** Aim **
Begin with the first line of the material and write out each line exactly, ending with the line that contains "scn.camera = cam". Pictures are not part of the copy.

** Supplied material **

>>

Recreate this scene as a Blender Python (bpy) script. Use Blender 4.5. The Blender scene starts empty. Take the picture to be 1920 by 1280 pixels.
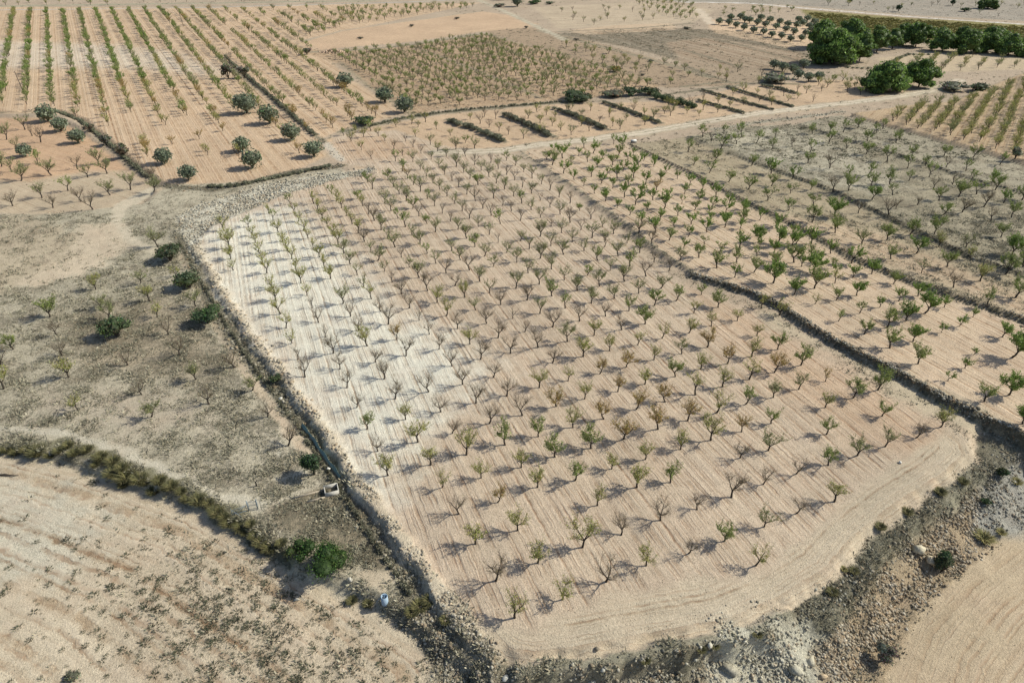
import bpy, math, random
import numpy as np
from math import radians as RAD
D = bpy.data
scn = bpy.context.scene

# ------------------------------------------------------------------ camera, sky, sun, exposure
HC = 72.0                      # camera height, metres
FPX = 1330.0                   # focal length in photo pixels (photo is 1920 x 1280)
PITCH = math.atan(840 / FPX)   # below the horizontal
cam = D.objects.new("camera", D.cameras.new("camera"))
scn.collection.objects.link(cam)
cam.location = (0, 0, HC)
cam.rotation_euler = (math.pi / 2 - PITCH, 0, 0)
cam.data.sensor_width = 36
cam.data.lens = FPX / 1920 * 36
cam.data.clip_start = 0.5
cam.data.clip_end = 20000
scn.camera = cam

SUN_EL, SUN_AZ = 39.0, 12.0     # azimuth from +x towards +y
w = D.worlds.new("World"); scn.world = w; w.use_nodes = True
nt = w.node_tree
sky = nt.nodes.new("ShaderNodeTexSky"); sky.sky_type = 'NISHITA'; sky.sun_disc = False
sky.sun_elevation = RAD(SUN_EL); sky.sun_rotation = RAD(90 - SUN_AZ)
sky.dust_density = 1.5
nt.links.new(sky.outputs[0], nt.nodes["Background"].inputs[0])
nt.nodes["Background"].inputs[1].default_value = 0.09
sun = D.objects.new("sun", D.lights.new("sun", 'SUN'))
scn.collection.objects.link(sun)
sun.data.energy = 4.0; sun.data.angle = RAD(0.5); sun.data.color = (1.0, 0.955, 0.82)
sun.rotation_euler = (RAD(90 - SUN_EL), 0, RAD(90 + SUN_AZ))
scn.view_settings.view_transform = 'Standard'
scn.view_settings.look = 'None'
scn.view_settings.gamma = 1.0
scn.view_settings.exposure = 0.45

rng = np.random.default_rng(7)
R = random.Random(11)
C = scn.collection

# ------------------------------------------------------------------ helpers: photo pixel -> ground
sP, cP = math.sin(PITCH), math.cos(PITCH)
def unproj(px, z=0.0):
    px = np.atleast_2d(np.asarray(px, float))
    x = (px[:, 0] - 960) / FPX; y = (640 - px[:, 1]) / FPX
    dy = cP + y * sP; dz = -sP + y * cP
    t = (HC - z) / (-dz)
    return np.stack([x * t, dy * t], 1)
def topix(p):
    p = np.atleast_2d(p)
    X = p[:, 0]; Y = p[:, 1]; Z = p[:, 2] - HC
    d = Y * cP - Z * sP; u = Y * sP + Z * cP
    return np.stack([960 + FPX * X / d, 640 - FPX * u / d, FPX / d], 1)

def hashn(x, y, f, s):
    # smooth value noise from sines
    return (np.sin(x * f + 1.7 * np.sin(y * f * .73 + s)) * np.cos(y * f * .91 + 1.3 * np.sin(x * f * .57 + s * 2.1)))

def sdf(P, poly):
    """signed distance, positive inside"""
    n = len(poly); d2 = np.full(len(P), 1e18); ins = np.zeros(len(P), bool)
    x, y = P[:, 0], P[:, 1]
    for i in range(n):
        a = poly[i]; b = poly[(i + 1) % n]; e = b - a
        L = e @ e + 1e-9
        wx = x - a[0]; wy = y - a[1]
        t = np.clip((wx * e[0] + wy * e[1]) / L, 0, 1)
        dx = wx - t * e[0]; dy = wy - t * e[1]
        d2 = np.minimum(d2, dx * dx + dy * dy)
        c = ((a[1] > y) != (b[1] > y))
        if abs(e[1]) > 1e-9:
            ins ^= c & (x < a[0] + e[0] * (y - a[1]) / e[1])
    return np.where(ins, 1, -1) * np.sqrt(d2)
def sdist(P, line):
    d2 = np.full(len(P), 1e18)
    x, y = P[:, 0], P[:, 1]
    for a, b in zip(line[:-1], line[1:]):
        e = b - a; L = e @ e + 1e-9
        t = np.clip(((x - a[0]) * e[0] + (y - a[1]) * e[1]) / L, 0, 1)
        d2 = np.minimum(d2, (x - a[0] - t * e[0]) ** 2 + (y - a[1] - t * e[1]) ** 2)
    return np.sqrt(d2)
def sm(t):
    t = np.clip(t, 0, 1); return t * t * (3 - 2 * t)

# ------------------------------------------------------------------ terrain regions (drawn one over the other)
REG = []
def reg(px, zu=0, lev=None, hw=1.2, col=None, cw=1.0, fur=None, per=0.8, fa=0.0, scr=None, peb=None, rock=None,
        name=None, warp=1.0, line=None):
    """lev: a height, or (height far, height near, y far, y near)"""
    q = unproj(px, zu)
    REG.append(dict(q=q, lev=lev, hw=hw, col=col, cw=cw, fur=fur, per=per, fa=fa, scr=scr, peb=peb, rock=rock,
                    name=name, warp=warp, line=line, zu=zu))
TAN = (.36, .29, .215); PALE = (.46, .385, .29); WHITE = (.60, .575, .485); ORANGE = (.475, .355, .24)
GREYT = (.38, .34, .255); ROADC = (.45, .385, .295); SALM = (.46, .335, .225)
# orange orchard, upper left
reg([(-260, 12), (400, 15), (640, 8), (900, 6), (700, 47), (560, 77), (600, 96), (660, 150), (760, 212), (690, 232), (640, 243), (600, 262),
     (612, 292), (560, 318), (480, 338), (400, 350), (312, 346), (240, 292), (165, 232), (110, 212), (0, 214), (-260, 214)],
    col=ORANGE, cw=2, fur=((92, 20), (100, 192)), per=1.5, fa=.8, peb=.3, scr=.02, name='field')
reg([(-120, 75), (80, 80), (230, 85), (330, 100), (420, 130), (400, 142), (250, 128), (60, 128), (-120, 130)], col=(.52, .44, .34), cw=22, warp=6)
# small orange terrace with old almond trees, left edge
reg([(-300, 222), (0, 222), (90, 222), (150, 245), (230, 308), (290, 352), (270, 385), (150, 405), (60, 400), (0, 398), (-300, 400)],
    zu=-1, lev=-1.0, hw=2, col=(.45, .31, .20), cw=2, fur=((0, 260), (200, 330)), per=1.1, fa=.25, peb=.3, scr=.06, name='field')
reg([(-300, 345), (60, 338), (160, 322), (240, 320), (300, 352), (270, 390), (150, 405), (-300, 408)], zu=-1, col=(.41, .335, .24), cw=6, scr=.1)
# brown orchard in the middle
reg([(562, 96), (700, 90), (790, 82), (905, 64), (1010, 92), (1130, 128), (1250, 160), (1200, 172), (1080, 187), (1010, 192), (830, 206),
     (777, 214), (690, 162), (640, 122)], col=(.375, .275, .18), cw=3, fur=((774, 87), (1010, 181)), per=1.5, fa=.6, scr=.6, peb=.2, name='field')
reg([(900, 58), (1000, 52), (1100, 75), (1300, 130), (1420, 160), (1250, 165), (1130, 128), (1010, 92)], col=(.31, .235, .16), cw=3, scr=.6, name='field')
# bare salmon field
reg([(562, 80), (640, 57), (760, 40), (905, 22), (965, 30), (1010, 46), (990, 52), (900, 60), (780, 78), (600, 94)], col=SALM, cw=2, peb=.2, scr=.02,
    fur=((600, 90), (900, 60)), per=2, fa=.15, name='field')
reg([(1000, 14), (1240, 2), (1340, 20), (1300, 42), (1180, 50), (1045, 54)], col=(.42, .345, .25), cw=3, scr=.05, fur=((1045, 54), (1240, 42)), per=3, fa=.3, name='field')
reg([(1040, 64), (1240, 52), (1420, 60), (1500, 88), (1525, 108), (1450, 128), (1330, 128), (1180, 90)], col=(.24, .20, .145), cw=3, scr=.9, fur=((1060, 66), (1300, 130)), per=5, fa=.8, name='field')
reg([(1060, 58), (1150, 48), (1260, 44), (1270, 56), (1100, 66)], col=(.45, .345, .24), cw=3)
reg([(1250, 80), (1330, 70), (1500, 100), (1535, 120), (1400, 160), (1290, 135)], col=(.30, .235, .165), cw=5, scr=.5)
# olive grove floor, vineyard, plain
reg([(1320, 38), (1420, 35), (1540, 45), (1545, 90), (1500, 95), (1420, 78), (1340, 62)], col=(.50, .37, .25), cw=2, name='field')
reg([(1500, 18), (1700, 34), (1920, 46), (2300, 60), (2300, 130), (1920, 100), (1700, 75), (1530, 45)], col=(.20, .18, .07), cw=3, fur=((1530, 50), (1700, 25)), per=5, fa=.4, scr=.3, name='vineyard')
reg([(1250, -30), (2300, -30), (2300, 52), (1920, 40), (1700, 28), (1480, 10), (1250, 2)], col=(.28, .25, .205), cw=6, scr=.35, name='plain')
# field beyond the pines
reg([(1640, 110), (1800, 92), (1920, 105), (2300, 130), (2300, 200), (1920, 130), (1800, 135), (1700, 130)], col=(.42, .34, .235), cw=2, scr=.1, name='field')
# small terraces between the hedge line and the road
reg([(600, 266), (690, 240), (830, 215), (1010, 198), (1090, 194), (1260, 190), (1400, 162), (1560, 150), (1720, 150), (1700, 172), (1580, 200), (1400, 222),
     (1200, 256), (1000, 280), (960, 288), (900, 300), (700, 326), (640, 300)], col=(.45, .335, .225), cw=2, fur=((840, 232), (940, 270)), per=1.2, fa=.35, scr=.08, peb=.3, name='field')
# weedy ground left of the main orchard (lower)
reg([(-300, 402), (100, 405), (270, 385), (320, 350), (480, 345), (620, 312), (660, 330), (520, 365), (400, 412), (352, 440), (372, 500), (430, 600), (500, 700),
     (560, 780), (618, 860), (662, 940), (720, 1020), (790, 1100), (830, 1170), (880, 1240), (940, 1340), (-300, 1700)], zu=-.9,
    lev=(-.1, -.8, 240, 70), hw=1.6, col=GREYT, cw=1.5, scr=.8, peb=.25, rock=0, name='ground')
reg([(-300, 415), (60, 412), (130, 440), (200, 470), (120, 520), (0, 560), (-300, 560)], zu=-1.4, col=(.385, .325, .235), cw=5, warp=5, scr=.65)
reg([(150, 430), (230, 425), (250, 470), (160, 520), (60, 545), (40, 535), (130, 490)], zu=-1.4, col=(.46, .385, .285), cw=3, warp=3, scr=.15)
reg([(60, 760), (200, 740), (380, 760), (400, 800), (260, 830), (100, 800)], zu=-1.8, col=(.385, .335, .255), cw=6, warp=5, scr=.5)
# white rubble bank, north edge of the main orchard
reg([(340, 440), (330, 410), (370, 385), (480, 352), (600, 328), (700, 316), (705, 330), (620, 345), (520, 372), (450, 402), (398, 425), (372, 450), (380, 500), (362, 500)],
    zu=-.6, lev=-.6, hw=1, col=(.49, .46, .37), cw=1, scr=.35, rock=.75, name='embankment')
# main orchard
MAIN = [(372, 450), (400, 424), (452, 400), (522, 368), (610, 342), (690, 326), (700, 316), (640, 306), (606, 280), (640, 250), (740, 244), (840, 276), (960, 287),
        (1010, 320), (1065, 355), (1150, 422), (1210, 474), (1290, 536), (1400, 574), (1440, 596), (1560, 682), (1700, 755), (1780, 800), (1820, 832), (1832, 862),
        (1790, 902), (1700, 960), (1620, 1025), (1570, 1085), (1480, 1140), (1385, 1182), (1235, 1212), (1100, 1238), (1000, 1252), (940, 1240), (895, 1195),
        (845, 1130), (790, 1050), (725, 965), (662, 884), (612, 806), (548, 722), (490, 650), (435, 568), (390, 495), (370, 465)]
reg(MAIN, lev=0.0, hw=.9, col=(.455, .37, .278), cw=.9, fur=((1750, 1000), (1190, 520)), per=.95, fa=.8, peb=.7, scr=.0, name='orchard_field')
reg([(620, 268), (690, 252), (780, 268), (790, 288), (720, 300), (650, 296)], col=(.455, .335, .23), cw=12, warp=4)
reg([(1300, 545), (1440, 600), (1700, 755), (1820, 835), (1790, 880), (1600, 830), (1400, 700)], col=(.455, .345, .245), cw=10, warp=4)
reg([(370, 450), (430, 408), (540, 380), (640, 470), (730, 580), (850, 630), (900, 690), (860, 750), (800, 790), (780, 840), (740, 900), (700, 960), (640, 870), (560, 740), (480, 640), (420, 560)],
    col=WHITE, cw=16, warp=7, peb=.4)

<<

** Task answer **
Recreate this scene as a Blender Python (bpy) script. Use Blender 4.5. The Blender scene starts empty. Take the picture to be 1920 by 1280 pixels.
import bpy, math, random
import numpy as np
from math import radians as RAD
D = bpy.data
scn = bpy.context.scene

# ------------------------------------------------------------------ camera, sky, sun, exposure
HC = 72.0                      # camera height, metres
FPX = 1330.0                   # focal length in photo pixels (photo is 1920 x 1280)
PITCH = math.atan(840 / FPX)   # below the horizontal
cam = D.objects.new("camera", D.cameras.new("camera"))
scn.collection.objects.link(cam)
cam.location = (0, 0, HC)
cam.rotation_euler = (math.pi / 2 - PITCH, 0, 0)
cam.data.sensor_width = 36
cam.data.lens = FPX / 1920 * 36
cam.data.clip_start = 0.5
cam.data.clip_end = 20000
scn.camera = cam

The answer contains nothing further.